3 of 105 comments (clear)

  1. Absolutely agreed with the article by Marxist+Hacker+42 · · Score: 3, Insightful

    So much so that I think the government needs a few dozen blogs for cross-checking the CIA. Maybe next time a blog from an Iraqi scientist will show us that WMD is a lie before we go to war.

    --
    SJW: a person who perceives an injustice, and while correcting it, commits a greater injustice.
    1. Re:Absolutely agreed with the article by elendel · · Score: 3, Insightful
      Oh, the sweet irony.

      You're saying:
      "if you would have walked down the streets of any European city in the early 1400's saying that the world was round, you would have been unanimously pronounced as factually wrong"

      It has been well known that the earth is round (really spherical, but whatever) ever since the ancient greeks, perhaps earlier. Columbus sailing to the New World had absolutely nothing to do with showing the earth was round - everyone knew it was, Columbus just did his math wrong and thought it was much smaller around than it is.

      The idea that Columbus showed the European world that the earth is round originates from a wonderful smear campaign (against the English? Spanish?) that used the journey as an opportunity to claim "those other stupid people didn't even know the earth was round!" The propaganda was so good (and our school systems so poor) that it is now taken as fact that nobody knew the earth was round before Columbus showed it was. He didn't even do so, just showed you could sail west and hit a continent you weren't expecting (though he did believe he had sailed to India, wasn't really the brightest guy all around).
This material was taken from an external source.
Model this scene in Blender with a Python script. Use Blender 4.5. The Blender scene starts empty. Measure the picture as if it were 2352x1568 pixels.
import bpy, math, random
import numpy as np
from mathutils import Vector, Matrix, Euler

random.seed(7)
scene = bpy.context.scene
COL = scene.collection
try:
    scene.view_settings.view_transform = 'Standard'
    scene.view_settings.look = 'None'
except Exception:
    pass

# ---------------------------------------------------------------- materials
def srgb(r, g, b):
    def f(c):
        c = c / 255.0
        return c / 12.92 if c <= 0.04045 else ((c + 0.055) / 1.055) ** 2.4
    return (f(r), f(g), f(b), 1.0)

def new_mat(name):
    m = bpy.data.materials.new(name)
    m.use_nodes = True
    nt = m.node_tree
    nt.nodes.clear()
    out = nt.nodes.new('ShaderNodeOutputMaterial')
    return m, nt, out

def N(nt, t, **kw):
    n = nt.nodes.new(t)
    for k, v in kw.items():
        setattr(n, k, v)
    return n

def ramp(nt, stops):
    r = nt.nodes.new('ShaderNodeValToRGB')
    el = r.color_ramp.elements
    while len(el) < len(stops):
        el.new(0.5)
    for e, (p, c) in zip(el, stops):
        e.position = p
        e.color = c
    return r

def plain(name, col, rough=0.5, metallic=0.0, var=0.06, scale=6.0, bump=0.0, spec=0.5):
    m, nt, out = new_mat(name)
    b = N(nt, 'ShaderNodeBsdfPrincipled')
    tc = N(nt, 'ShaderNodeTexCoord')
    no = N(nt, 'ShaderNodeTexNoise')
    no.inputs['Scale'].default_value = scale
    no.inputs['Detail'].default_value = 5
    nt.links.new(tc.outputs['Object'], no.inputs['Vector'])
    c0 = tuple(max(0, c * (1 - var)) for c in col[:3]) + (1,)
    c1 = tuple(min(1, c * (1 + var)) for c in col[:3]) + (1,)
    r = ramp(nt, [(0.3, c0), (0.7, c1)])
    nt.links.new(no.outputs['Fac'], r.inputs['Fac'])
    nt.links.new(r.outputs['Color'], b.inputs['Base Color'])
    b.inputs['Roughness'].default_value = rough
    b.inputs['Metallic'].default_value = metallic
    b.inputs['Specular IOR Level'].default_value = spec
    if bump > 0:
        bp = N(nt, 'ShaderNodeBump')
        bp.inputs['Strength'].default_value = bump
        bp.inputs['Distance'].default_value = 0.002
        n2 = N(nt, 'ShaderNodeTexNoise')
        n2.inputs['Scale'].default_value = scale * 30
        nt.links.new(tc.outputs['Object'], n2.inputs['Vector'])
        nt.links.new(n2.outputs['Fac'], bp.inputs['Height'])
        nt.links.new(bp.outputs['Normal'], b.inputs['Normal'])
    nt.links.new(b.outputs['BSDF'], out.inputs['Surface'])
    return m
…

      Btw, I know this is all off-topic, but so what.
      --

      If I was worried about Karma, I'd eat tofu.
  2. How do you defeat bad free speech? by jgardn · · Score: 3, Insightful

    How do you defeat bad free speech? For instance, let's say someone tells an outright lie, or takes a fact an twists it and misrepresents it until they say something opposite of the fact. (This never ever happens, right?) How do you fix that?

    I am reminded of a story, but I can't recall the details. The idea is that someone spread a false rumor about someone else in the community. When they saw the damage, they went to apologize. In response, the guy took a down pillow and ripped it open, and tiny feathers flew all over the yard and the street and the wind carried it quite a distance. He said, "Your rumor is like those the down from this pillow. See how it has spread? Now, in order to apologize, you're going to have to go collect ever single one of those feathers and put it back in this pillowcase." That's the kind of damage that bad speech does.

    So how do you combat that and how do you fix it?

    With more free speech.

    Bloggers are the other part of the free speech world. They can produce more information faster than any other source. They have hundreds and hundreds of independent researchers, each specializing in one side or the other of each story.

    So when Dan Rather came out misrepresenting the documents, he was held in check by more free speech.

    Kind of like the question "How do you stop someone on a rampage with a gun?" The answer: "Get more and bigger guns."

    --
    The radical sect of Islam would either see you dead or "reverted" to Islam.